Hello and welcome to your mid-week check-in.
Surprise! I have literally zero book updates. Right now I’m working on a few projects, but the local newsletter is taking up most of my time because there’s an election in a few weeks and it’s budget season. So I’m busy going to (virtual) meetings, interviewing people, and writing about my town. It’s really fun.
After the election, I really need to refocus. Whether that means writing more essays, rewriting the beginning to the book, starting to think about self-publishing, waiting around a little longer for agents, or some combination of all those… I’m not sure. But this spring, I’m going to need to nudge myself back into that world.
This week, though, I want to keep talking about home. I went back and forth between two TV shows that remind me of home for very different reasons, but ultimately I settled on Ozark.
The Lake of the Ozarks is a giant reservoir in central Missouri* that, as Bruce and Marty famously discuss in the opening episode of the show, has “more coastline than the state of California.” Having lived on the coasts for the last 20+ years, my go-to when I want to be near the water is the ocean. But when I was a kid, lakes were the only thing around. I think I probably went to the Ozarks once or twice when I was growing up, but the lake itself not what reminds me of home.
In case you’ve never seen Ozark, my one-sentence summary of the plot is this: A Chicago family moves to the Ozarks to launder money for a drug cartel.
This plotline allows the opportunity to showcase several aspects of humanity, and the show explores a lot of them: Is anyone truly bad?
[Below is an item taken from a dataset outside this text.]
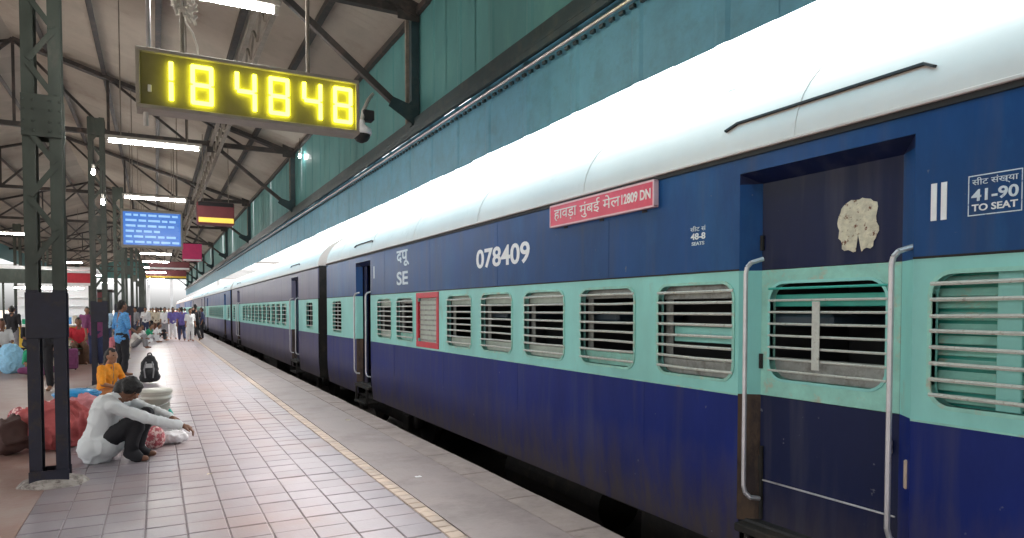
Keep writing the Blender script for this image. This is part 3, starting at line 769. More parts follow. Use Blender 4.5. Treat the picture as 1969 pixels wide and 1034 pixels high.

How much responsibility can (or must) you take for the situation you were born into? How much of a role does luck play in success (or failure)? Is a good thing done for a bad reason still worthy? And the list goes on and on.
The show also gives viewers a look into what it feels like to be stuck somewhere - whether it’s a physical location or a life situation. Many of the Ozark players are living with poverty, abuse, or other situations that feel out of their control. And they’re in a place without a lot of options.
Education feels like a way out, but it takes a long time and there are a lot of barriers to cross along the way - especially if your family name or socioeconomic status works against you. We see this with Wyatt Langmore, who I’ve rooted for since the day he was introduced (well, after that thing with Charlotte in the beginning). The rest of his family views him as the smart one of the bunch - some see that as his “way out,” and others (those that want him to stick around and not forget where he came from) refuse to acknowledge the value education can provide. The show sets you up to be in his corner for the long haul, cheering for him to choose the path you think is best for him - even when he’s not sure himself.
And then there are the hurdles of being kicked out of school or having to prioritize working or caring for other family members. Wyatt’s cousin, Ruth, is smart as hell, but she felt more of a draw to her family - especially her younger cousins - than a call to further her education.
A much easier, more immediate path is getting involved in the drug trade that’s happening all around you. And I’m not kidding when I say all around. In Ozark, it’s heroin. When I was growing up, in the area where I lived, it was meth. It’s easy to see drug dealers making a lot of money and visualize yourself in their position. But the danger presented by these options it not obvious until it’s too late. Addiction, jail, death from overdose or a deal gone south - I’ve seen it all happen to people I care about.
Ozark is a dark tale that explores the extremes to which we’ll go to protect the people we care about and the things most important to us. I’m wracking my brain to try and recall a single decision a character made that wasn’t to protect a loved one (or themselves, at the very least), and I can’t think of any. And can you blame them? It’s so much easier to look at what’s in front of you than it is to point yourself in a direction without seeing the destination.
I always got the sense that some of the people back home felt stuck. I was one of the lucky ones (Huh. There’s that word from the questions up above. I’m a hard worker, but I do think there has been some luck involved in where I eventually ended up.) who was able to leverage my education and the opportunities it gave me to go explore new horizons. I used to wonder why, if people wanted to get out, they didn’t just get up and leave. But now I know it’s a lot more complicated than that. Money is an issue, family ties are an issue, education is an issue, mental health is an issue. Ozark explores all of these and more.
And they do it in an accent that brings me back home every time.
Next time we’ll talk about another accent that takes me back where I came from.
Until next time,
*I lived in Missouri for my entire childhood, and was just discussing the Ozarks with my parents this past weekend, and until I looked it up just now I had no idea how central the lake is. I definitely thought it was down south, closer to Arkansas. Ope.